Figure 6: Screen shot showing main navigation pod in collapsed mode

While relatively simple, this technique shows great promise in facilitating navigation. It is not a technique that has been used or proposed elsewhere. However, it is a terrific example of the impact the fresh perspective designers can bring to the conversation around accessibility.

Next Steps: Conclusion

Bridging the gap between accessibility and design requires that designers become engaged in the challenges of accessibility. This engagement must exist at several levels. First, there is a glaring need for examples of accessible sites that stand on their own in terms of design. There is a false perception among designers that accessibility represents a restriction on creativity. There are few examples that exist in the world that can dissuade designers of this notion. While there are no technical reasons for this division between accessibility and design, the notion exists just the same. The time has come to take Jeffrey Zeldman's advice and let the work speak for itself. Projects such as the CSS Zen Garden have shown what is possible in the standards community in terms of design. The site represents a unique space where new techniques and creativity is cultivated without risk. Designers are encouraged to be innovative-meanwhile understanding about standards grows as the site captures more and more attention. We need an accessibility patch in this garden or perhaps a garden of our own.

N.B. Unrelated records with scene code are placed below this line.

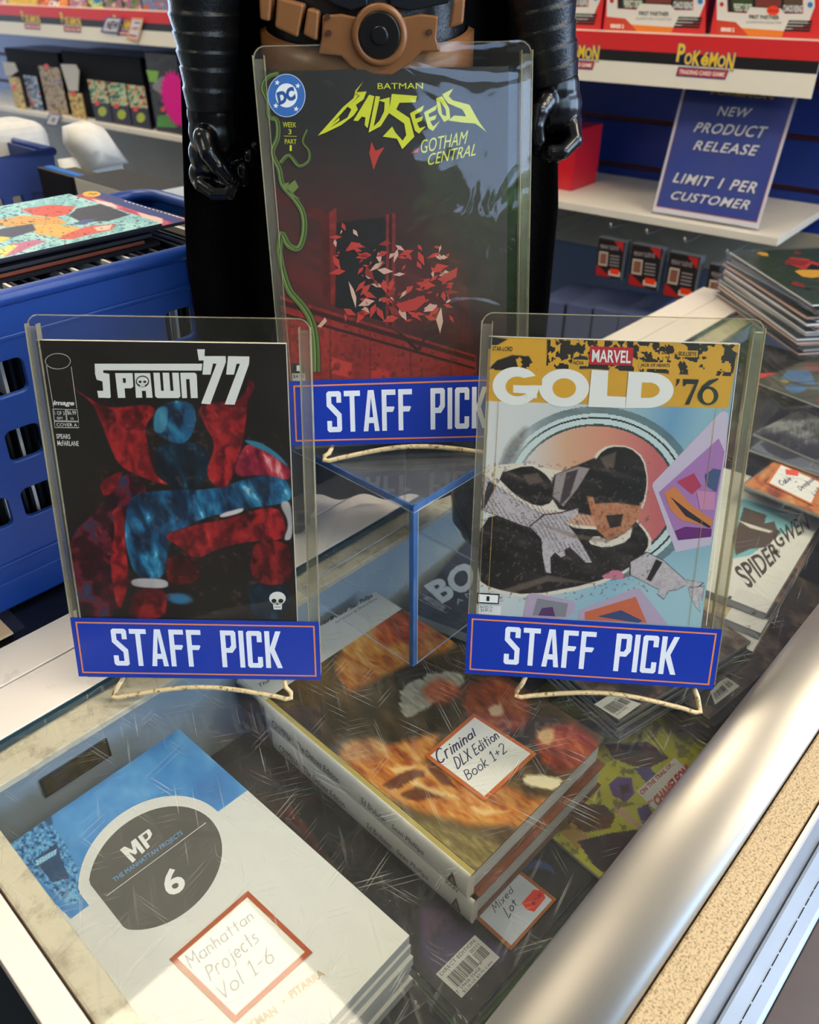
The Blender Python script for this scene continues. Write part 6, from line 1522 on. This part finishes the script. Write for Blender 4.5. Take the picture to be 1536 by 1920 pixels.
def wall_box(name, label, cat, q, zc, depth, base, paint=None, group=None, y0=None, y1=None, mtl=None, sidec=None):
    """carton on a shelf: its front is the photo quad q on the wall-parallel plane zc"""
    t_ = MB(MW); P = [t_.px(x, y, zc) for x, y in q]
    xa, xb = min(P[0][0], P[3][0]), max(P[1][0], P[2][0]) if len(P) > 2 else P[1][0]
    xa, xb = (P[0][0] + P[3][0]) / 2, (P[1][0] + P[2][0]) / 2
    ya = y0 if y0 is not None else (P[2][1] + P[3][1]) / 2; yb = y1 if y1 is not None else (P[0][1] + P[1][1]) / 2
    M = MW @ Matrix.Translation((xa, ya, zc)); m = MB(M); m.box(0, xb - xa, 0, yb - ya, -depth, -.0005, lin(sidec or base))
    o = m.build(name, GLOSSY, None, bevel=.001); tag(o, label, cat, group)
    m = MB(M); m.face([(0, 0, 0), (xb - xa, 0, 0), (xb - xa, yb - ya, 0), (0, yb - ya, 0)], lin(base)); m.W, m.H = xb - xa, yb - ya
    if paint: paint(m)
    m.build('printed_front', mtl or GLOSSY, o)
    return o
ct = crop(1060, 0, 3.227)
YU, YL = .3722, .0447                      # tops of the two shelves
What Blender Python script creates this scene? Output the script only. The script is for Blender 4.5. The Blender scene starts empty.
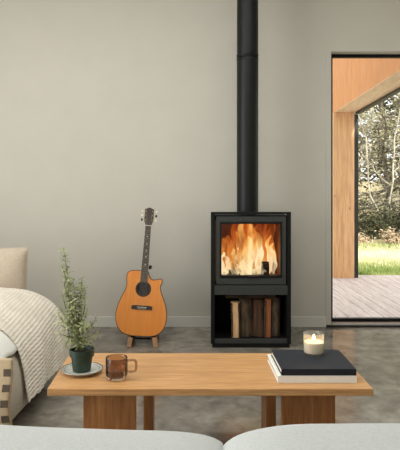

However, accessibility is not a proverbial 'Field of Dreams'. Simply building an accessibility garden or a bunch of accessible sites that are exciting to designers will not draw designers by the busload to the cause of accessibility. Accessibility represents a specific challenge to the designer. As highly visual people, designers require sustained and ongoing training to develop better instincts for the non-visual and keyboard driven UI. This is not a simple two hour training, but a longer conversation of usability that should be viewed as requiring a comparable level of effort. Designers often spend years honing their instincts for the visual UI. A comparable and parallel effort should be made for alternative environments.